* **EXERCISE GOAL**
Nothing but the lines from the top of the data to the line holding "on the left" should be printed, word for word and both ends included; leave the pictures out.

* **GIVEN MATERIAL**
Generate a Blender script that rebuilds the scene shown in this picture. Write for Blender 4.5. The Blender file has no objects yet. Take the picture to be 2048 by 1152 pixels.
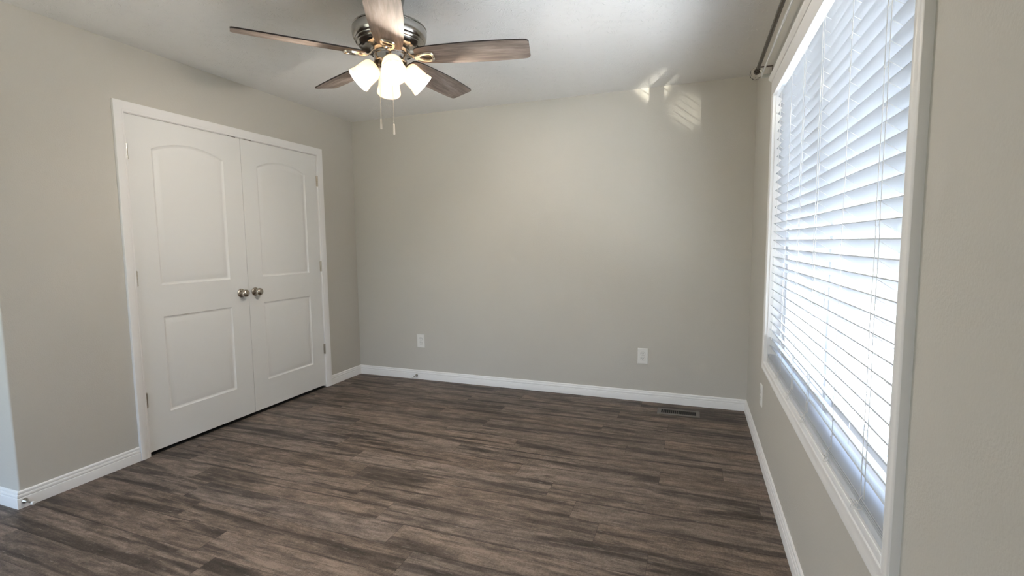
import bpy, bmesh, math, random
from mathutils import Vector, Matrix

random.seed(7)
scene = bpy.context.scene
COL = scene.collection
PI = math.pi

# ------------------------------------------------------------------ room measures (metres)
W = 3.486          # back wall runs along X from 0 to W, camera looks towards +Y, back wall at Y=0
H = 2.44
YL = -2.655        # outside corner of the left wall
YN = -4.90         # near wall (behind the camera)
XA = -1.35         # end of the alcove on the left

# ------------------------------------------------------------------ camera
cam_data = bpy.data.cameras.new('camera')
cam = bpy.data.objects.new('camera', cam_data)
COL.objects.link(cam)
cam_data.sensor_width = 36.0
cam_data.lens = 36.0 * 981.63 / 2048.0
cam_data.clip_start = 0.02
cam_data.clip_end = 200
rgt = Vector((0.93771643, 0.34723896, -0.01063063))
upv = Vector((-0.02187886, 0.08956805, 0.99574037))
fwd = Vector((-0.34671202, 0.93348951, -0.09158663))
cam.matrix_world = Matrix(((rgt.x, upv.x, -fwd.x, 3.0943),
                           (rgt.y, upv.y, -fwd.y, -3.9777),
                           (rgt.z, upv.z, -fwd.z, 1.2781),
                           (0, 0, 0, 1)))
scene.camera = cam

# ------------------------------------------------------------------ exposure / view
scene.view_settings.view_transform = 'Standard'
scene.view_settings.look = 'None'
scene.view_settings.gamma = 1.0
scene.view_settings.use_curve_mapping = False
scene.view_settings.exposure = 1.84
try:
    scene.cycles.max_bounces = 10
    scene.cycles.diffuse_bounces = 6
    scene.cycles.transparent_max_bounces = 16
    scene.cycles.sample_clamp_indirect = 6.0
    scene.cycles.caustics_reflective = False
    scene.cycles.caustics_refractive = False
except Exception:
    pass

# ------------------------------------------------------------------ sky, sun, window portals
world = bpy.data.worlds.new('sky')
scene.world = world
world.use_nodes = True
wn = world.node_tree.nodes
wn.clear()
wo = wn.new('ShaderNodeOutputWorld')
bg = wn.new('ShaderNodeBackground')
sky = wn.new('ShaderNodeTexSky')
sky.sky_type = 'NISHITA'
sky.sun_disc = False
sky.sun_elevation = math.radians(60)
sky.sun_rotation = math.radians(250)
sky.air_density = 1.0
sky.dust_density = 2.5
SKY_STRENGTH = 0.34
bg.inputs['Strength'].default_value = SKY_STRENGTH
mixn = wn.new('ShaderNodeMix')
mixn.data_type = 'RGBA'
mixn.inputs[0].default_value = 0.22           # thin bright haze
mixn.inputs[7].default_value = (4.0, 4.2, 4.5, 1)
world.node_tree.links.new(sky.outputs[0], mixn.inputs[6])
world.node_tree.links.new(mixn.outputs[2], bg.inputs['Color'])
world.node_tree.links.new(bg.outputs[0], wo.inputs['Surface'])

def add_light(name, kind, loc, energy, color=(1, 1, 1)):
    ld = bpy.data.lights.new(name, kind)
    ld.energy = energy
    ld.color = color
    lo = bpy.data.objects.new(name, ld)
    lo.location = loc
    COL.objects.link(lo)
    return lo

sun = add_light('sun', 'SUN', (-6, 4, 9), 13.5, (0.94, 0.97, 1.0))
sun.data.angle = math.radians(0.6)
sun.rotation_euler = Vector((0.03, -0.5, -0.866)).to_track_quat('-Z', 'Y').to_euler()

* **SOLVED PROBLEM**
Generate a Blender script that rebuilds the scene shown in this picture. Write for Blender 4.5. The Blender file has no objects yet. Take the picture to be 2048 by 1152 pixels.
import bpy, bmesh, math, random
from mathutils import Vector, Matrix

random.seed(7)
scene = bpy.context.scene
COL = scene.collection
PI = math.pi

# ------------------------------------------------------------------ room measures (metres)
W = 3.486          # back wall runs along X from 0 to W, camera looks towards +Y, back wall at Y=0
H = 2.44
YL = -2.655        # outside corner of the left wall
YN = -4.90         # near wall (behind the camera)
XA = -1.35         # end of the alcove on the left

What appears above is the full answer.